My 20s weren’t lived online. They weren’t posted, shared, liked, judged and sharply criticized, not on Facebook or any other digital platform.

Don’t get me wrong. Those and all years of my life in Key West are well documented in photos — alarmingly well documented — the inevitable result of having a professional (and incessant) photographer as a best friend.

His photo archives could keep me – and so many others – from ever holding public office. 
But before he could weaponize them, he’d have to FIND them. 
And all those photos, thousands of them, from, say, 1999 to 2008-ish, were taken with actual cameras and stored on “cards” until transferred inconveniently to a computer — not a phone; a computer. There they resided benignly until printed, or perhaps emailed to specific recipients.

But they couldn’t be posted anywhere for all the world to see. There was no global distribution system. It was still possible for whatever happened in Vegas … to stay in Vegas.

A friend recently observed with relief how the happy timing of our birth and existence kept our 20s, a decade of questionable Key West decisions, relatively private. 

Ah, the good old days, our own personal dark ages.
Facebook and Twitter didn’t exist, so forget Insta, TikTok, YouTube and Snapchat. 
Webcams were the exception, not the rule. Live streaming? Not so much. I remember standing with friends in front of an early webcam at the Hog’s Breath in the early 2000s, waving like morons so my parents in Jersey could catch a stuttering, grainy glimpse of us singing along to Clint Bullard.

We were all getting our first cell phones around 1999, and paying  by the minute to use them. 

We were still pressing the 2 key four times to type the letter C in primitive text messages. We marveled at the musical miracle that was Napster, happily waiting hours to download free songs. 

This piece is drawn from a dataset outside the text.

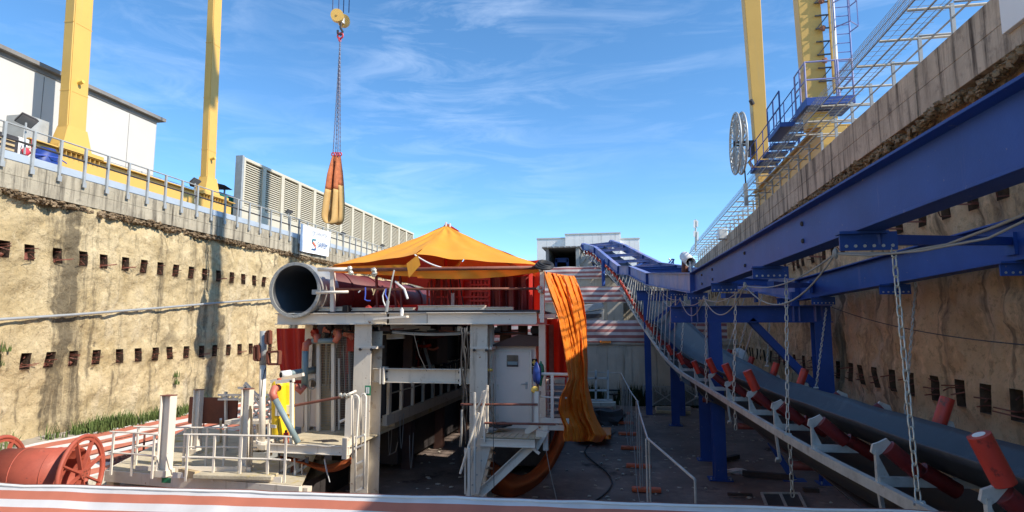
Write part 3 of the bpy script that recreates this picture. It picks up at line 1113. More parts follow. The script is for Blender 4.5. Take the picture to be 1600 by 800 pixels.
# dark sheet shelter and green skip past the second leg
s0 = at(345, 292, X=-22)
t = thing('yard_shelter', 'small shelter with a brown sloping roof beyond the second yellow crane leg', 'shelter', (-22, s0.y, GL))
MB().prism([at(335, 285, X=-22), at(351, 289, X=-22), at(364, 297, X=-22), at(350, 296, X=-22), at(337, 292, X=-22)], (-1.6, 0, 0.1)).build('roof', mt['darkbrown'], t)
for px in (339, 351):
    q = at(px, 295, X=-22.1)
    MB().tube([(q.x, q.y, GL), q], 0.05, 6).build('post', mt['rail_grey'], t)
q = at(347, 305, X=-22.6)
MB().bx(-23.2, -22.6, q.y - .6, q.y + 2.2, GL, q.z + .15).build('stacked_board', mt['faded'] if 'faded' in mt else mt['blue_pale'], t)
q0, q1 = at(349, 322, X=-21.2), at(376, 313, X=-21.2)
t = thing('green_skip', 'green skip behind the railing, left of the louvred barrier', 'skip', (-21.3, q0.y, GL))
for k in range(2):
    y0_ = q0.y + (q1.y - q0.y) * k / 2
    MB().bx(-22.0, -21.2, y0_ + 0.05, y0_ + (q1.y - q0.y) / 2 - 0.05, q0.z - 0.35, q1.z + 0.05).build('side_panel', mt['green_box'], t, bevel=0.03)
MB().bx(-22.1, -21.1, q0.y - 0.2, q1.y + 0.2, GL, q0.z - 0.35).build('base', mt['darkbrown'], t)
# thin wire fence behind the crane rail
t = thing('wire_fence', 'thin grey wire fence behind the crane rail in front of the warehouse', 'fence', (-21.6, 20, GL))
for y in (16.8, 19.9, 23.3, 26.7, 29.4):
    MB().tube([(-21.2, y, GL), (-21.2, y, 7.0)], 0.03, 6).build('post', mt['rail_grey'], t)
for z in (7.25,):
    MB().tube([(-21.2, 12, z - .3), (-21.2, 29.4, z - .3)], 0.015, 5).build('wire', mt['rail_grey'], t)

# ------------------------------------------------------------------ gantry crane
gc = thing('gantry_crane', 'tall yellow gantry crane standing astride the pit', 'crane', (-7, 22, GL))
YN, YF = 18.5, 26.0
XC, XD = -19.9, 6.05


def leg(x, y, wx, wy, z0, z1, wx1=None, wy1=None, n='leg', dx=0, dy=0):
    wx1, wy1 = wx1 or wx, wy1 or wy
    mb = MB()
    vs = []
    for z, a, b, x, y in ((z0, wx, wy, x, y), (z1, wx1, wy1, x + dx, y + dy)):
        vs += [(x - a / 2, y - b / 2, z), (x + a / 2, y - b / 2, z), (x + a / 2, y + b / 2, z), (x - a / 2, y + b / 2, z)]
    mb.add(vs, [(0, 1, 2, 3), (7, 6, 5, 4), (0, 4, 5, 1), (1, 5, 6, 2), (2, 6, 7, 3), (3, 7, 4, 0)])
    o_ = mb.build(n, mt['yellow'], gc, bevel=0.02)
    return o_


for y in (YN, YF):
    lg = leg(XC, y, 0.40, 0.80, 6.45, 33, 0.38, 0.74, dy=-.75) if y == YN else leg(XC, y, 0.34, 0.66, 6.45, 33, 0.32, 0.60, dy=-.75)
    fb = MB().bx(XC - 0.45, XC + 0.5, y - 0.95, y + 0.95, 6.28, 6.45)
    hw = 0.40 if y == YN else 0.33
    fb.add([(XC - .3, y - hw - .22, 6.452), (XC + .3, y - hw - .22, 6.452), (XC + .3, y + hw + .22, 6.452), (XC - .3, y + hw + .22, 6.452), (XC - .225, y - hw - .01, 7.3), (XC + .225, y - hw - .01, 7.3), (XC + .225, y + hw + .01, 7.3), (XC - .225, y + hw + .01, 7.3)],
           [(0, 1, 2, 3), (7, 6, 5, 4), (0, 4, 5, 1), (1, 5, 6, 2), (2, 6, 7, 3), (3, 7, 4, 0)])
    for q in range(9):
        fb.bx(XC + 0.30, XC + 0.46, y - 0.80 + q * 0.2, y - 0.78 + q * 0.2, 6.12, 6.27)
    fb.build('foot_flange', mt['yellow'], lg)
    # edge lips along the leg corners
    MB().ob((XC + (.215 if y == YN else .185), y - (.37 if y == YN else .30), 7.3), (XC + (.205 if y == YN else .175), y - (.34 if y == YN else .27) - .73, 33), .05, .03, up=(1, 0, 0)).build('edge_plate', mt['yellow'], lg)
    MB().tube([(XC + 0.18, y - 0.1, 9.0 if y == YN else 8.2), (XC + 0.4, y - 0.1, 9.05 if y == YN else 8.25)], 0.07, 8).build('warning_lamp', mt['sign_yellow'], lg)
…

Phone photos were barely recognizable, much less shareable, as cell phones didn’t connect to the internet. 

We didn’t know what we were missing — or what was yet to come. 

And yet somehow, we managed. 
Without newsfeeds, online followers or Apple IDs. 

Google was still being populated with information, websites, public records and sparse search results. Commercials and ads didn’t mention websites, and we ALWAYS said “www dot” when sharing a web address. 

Locally, the Monroe County Sheriff’s Office would soon launch and a daily digest of mugshots.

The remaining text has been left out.